Et Jésus renverse la logique, celui qui se reconnaît injuste est plus juste que celui qui se croit juste. Comme nous l’avons dit, l’un est clairvoyant sur lui-même et l’autre est aveugle.

On a ainsi, au fil des lectures, quatre situations. La première est de se croire coupable de tous les malheurs qui nous arrivent : ce n’est pas vrai. Il y a de la souffrance qui nous atteint et dont nous sommes totalement innocents. La deuxième est celle du publicain qui, aussi lourde que soit sa faute, est juste aux yeux de Dieu parce qu’il a su s’abaisser au niveau de sa médiocrité et la reconnaître. La troisième situation est celle du pharisien qui se gonfle de lui-même pour ne pas voir sa faute, qui s’élève au rang de Dieu. Et la quatrième est celle de Paul, qui a raison d’espérer la couronne de la justice alors qu’il va bientôt mourir.

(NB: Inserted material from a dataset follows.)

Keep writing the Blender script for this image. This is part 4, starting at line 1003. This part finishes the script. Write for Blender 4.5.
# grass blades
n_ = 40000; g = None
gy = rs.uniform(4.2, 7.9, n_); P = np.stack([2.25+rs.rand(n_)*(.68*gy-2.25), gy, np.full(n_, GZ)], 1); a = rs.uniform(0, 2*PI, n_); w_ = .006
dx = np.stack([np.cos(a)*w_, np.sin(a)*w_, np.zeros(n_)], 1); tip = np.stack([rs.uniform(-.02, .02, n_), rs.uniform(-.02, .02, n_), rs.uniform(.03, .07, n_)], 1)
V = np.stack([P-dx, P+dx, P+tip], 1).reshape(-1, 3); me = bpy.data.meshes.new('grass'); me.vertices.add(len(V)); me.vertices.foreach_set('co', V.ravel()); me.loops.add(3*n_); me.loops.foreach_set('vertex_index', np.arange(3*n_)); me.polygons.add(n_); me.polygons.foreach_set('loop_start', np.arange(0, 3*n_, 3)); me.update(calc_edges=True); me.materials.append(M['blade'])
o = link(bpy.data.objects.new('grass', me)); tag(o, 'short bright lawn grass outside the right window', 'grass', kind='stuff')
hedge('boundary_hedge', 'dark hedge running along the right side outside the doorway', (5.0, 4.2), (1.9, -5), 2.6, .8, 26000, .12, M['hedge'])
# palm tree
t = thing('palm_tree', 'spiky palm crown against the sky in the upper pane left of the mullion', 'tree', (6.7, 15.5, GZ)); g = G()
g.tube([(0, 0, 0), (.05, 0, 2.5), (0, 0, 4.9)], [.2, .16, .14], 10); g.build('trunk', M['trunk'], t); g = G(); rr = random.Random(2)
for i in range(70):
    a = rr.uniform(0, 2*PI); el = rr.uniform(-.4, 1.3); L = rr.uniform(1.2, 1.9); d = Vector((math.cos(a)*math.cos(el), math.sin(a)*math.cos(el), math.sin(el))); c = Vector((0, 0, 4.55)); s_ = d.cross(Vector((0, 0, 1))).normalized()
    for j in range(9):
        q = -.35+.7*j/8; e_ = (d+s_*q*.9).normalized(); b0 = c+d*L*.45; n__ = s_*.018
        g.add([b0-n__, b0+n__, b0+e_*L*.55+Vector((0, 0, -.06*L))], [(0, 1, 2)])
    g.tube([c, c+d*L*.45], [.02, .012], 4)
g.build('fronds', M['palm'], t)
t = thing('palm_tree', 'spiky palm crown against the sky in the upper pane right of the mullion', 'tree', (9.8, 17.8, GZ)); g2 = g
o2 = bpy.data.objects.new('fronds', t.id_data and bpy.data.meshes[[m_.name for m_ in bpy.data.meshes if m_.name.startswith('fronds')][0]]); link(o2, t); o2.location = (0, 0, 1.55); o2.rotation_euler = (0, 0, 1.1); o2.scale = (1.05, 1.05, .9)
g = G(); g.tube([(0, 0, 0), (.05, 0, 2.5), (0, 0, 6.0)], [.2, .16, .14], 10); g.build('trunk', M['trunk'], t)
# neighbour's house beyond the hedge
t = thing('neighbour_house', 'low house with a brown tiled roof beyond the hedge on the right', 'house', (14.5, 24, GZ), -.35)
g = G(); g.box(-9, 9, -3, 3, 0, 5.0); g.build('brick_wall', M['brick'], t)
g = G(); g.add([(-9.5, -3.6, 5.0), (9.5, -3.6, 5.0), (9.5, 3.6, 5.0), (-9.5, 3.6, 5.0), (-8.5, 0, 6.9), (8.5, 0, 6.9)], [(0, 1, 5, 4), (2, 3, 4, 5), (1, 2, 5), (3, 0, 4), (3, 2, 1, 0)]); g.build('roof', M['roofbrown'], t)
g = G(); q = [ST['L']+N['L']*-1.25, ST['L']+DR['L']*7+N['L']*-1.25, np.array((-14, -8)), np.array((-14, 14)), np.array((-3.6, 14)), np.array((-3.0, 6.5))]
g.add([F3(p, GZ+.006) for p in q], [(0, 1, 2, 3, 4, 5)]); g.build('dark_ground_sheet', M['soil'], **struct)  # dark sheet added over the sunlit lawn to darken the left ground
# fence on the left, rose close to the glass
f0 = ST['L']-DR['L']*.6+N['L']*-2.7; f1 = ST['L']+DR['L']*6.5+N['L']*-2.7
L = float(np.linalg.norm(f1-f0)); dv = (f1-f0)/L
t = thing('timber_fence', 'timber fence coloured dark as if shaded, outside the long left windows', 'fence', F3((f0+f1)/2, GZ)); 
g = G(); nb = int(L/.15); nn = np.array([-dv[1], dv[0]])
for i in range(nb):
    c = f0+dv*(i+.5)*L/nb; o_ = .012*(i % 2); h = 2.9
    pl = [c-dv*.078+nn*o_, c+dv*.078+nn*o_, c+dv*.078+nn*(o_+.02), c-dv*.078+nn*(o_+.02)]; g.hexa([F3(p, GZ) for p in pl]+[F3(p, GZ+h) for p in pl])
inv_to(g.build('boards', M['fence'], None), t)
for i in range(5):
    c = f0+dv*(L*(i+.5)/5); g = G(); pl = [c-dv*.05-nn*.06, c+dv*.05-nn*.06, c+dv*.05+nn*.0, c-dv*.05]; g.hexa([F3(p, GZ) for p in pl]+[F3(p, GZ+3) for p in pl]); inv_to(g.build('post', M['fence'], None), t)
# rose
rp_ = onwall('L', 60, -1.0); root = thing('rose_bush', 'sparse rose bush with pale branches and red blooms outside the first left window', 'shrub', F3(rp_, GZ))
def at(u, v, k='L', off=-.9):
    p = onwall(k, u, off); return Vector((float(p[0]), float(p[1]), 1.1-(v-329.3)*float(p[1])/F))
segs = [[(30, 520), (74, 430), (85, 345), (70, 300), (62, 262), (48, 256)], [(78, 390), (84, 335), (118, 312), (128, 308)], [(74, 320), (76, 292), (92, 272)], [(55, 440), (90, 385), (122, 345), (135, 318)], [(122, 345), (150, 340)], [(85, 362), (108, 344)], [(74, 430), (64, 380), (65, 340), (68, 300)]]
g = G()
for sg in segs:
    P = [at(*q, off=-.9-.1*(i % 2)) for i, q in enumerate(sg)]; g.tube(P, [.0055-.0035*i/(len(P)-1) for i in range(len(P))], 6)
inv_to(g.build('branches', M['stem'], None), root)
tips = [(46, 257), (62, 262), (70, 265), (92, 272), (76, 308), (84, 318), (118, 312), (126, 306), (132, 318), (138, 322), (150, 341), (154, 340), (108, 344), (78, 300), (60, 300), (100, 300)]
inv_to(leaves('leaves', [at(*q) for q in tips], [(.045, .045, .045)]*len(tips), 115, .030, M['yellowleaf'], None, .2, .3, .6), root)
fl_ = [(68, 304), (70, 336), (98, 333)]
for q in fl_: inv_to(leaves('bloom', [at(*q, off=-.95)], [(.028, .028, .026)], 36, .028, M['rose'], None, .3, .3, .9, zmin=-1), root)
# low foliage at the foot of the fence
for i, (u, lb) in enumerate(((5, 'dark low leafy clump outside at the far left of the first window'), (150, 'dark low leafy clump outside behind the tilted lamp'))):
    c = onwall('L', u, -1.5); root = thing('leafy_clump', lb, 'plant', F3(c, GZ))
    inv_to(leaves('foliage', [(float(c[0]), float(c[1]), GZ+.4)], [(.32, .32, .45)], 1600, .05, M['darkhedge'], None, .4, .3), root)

Il y a une élévation de soi qui n’est pas de l’orgueil, c’est la sainteté. Paradoxalement, elle s’obtient en s’abaissant. Paul a raison d’espérer triompher devant Dieu, alors qu’il est au plus bas, parce il a su reconnaître auparavant, comme le publicain de la parabole, la bassesse dont il était responsable. Honnête sur lui-même, il sait juger de son innocence face au malheur qui l’accable. Il y a une élévation de soi qui n’est qu’orgueil, c’est le pharisien qui s’élève lui-même au niveau de Dieu – qui ,en fait, rabaisse Dieu à son niveau – et qui se rend ainsi totalement aveugle sur la mal qu’il peut commettre. Il y a un abaissement de soi qui est clairvoyance, c’est l’honnêteté. Paradoxalement, elle nous élève. Le publicain est présenté juste par Dieu parce qu’il s’abaisse à la réalité de qui il est. Enfin, il y a un abaissement de soi injuste, trop sévère, qui nous fait penser mériter le malheur dont nous sommes innocents. Ici, c’est sur la justice de Dieu qu’on se rend aveugle.

L’enseignement des lectures d’aujourd’hui, c’est qu’il nous faut nous aimer tels que Dieu nous aime : envisager nos bassesses d’un regard juste et se réjouir de la hauteur à laquelle il veut nous élever. Il y a, dans cet écart, toute la miséricorde de Dieu.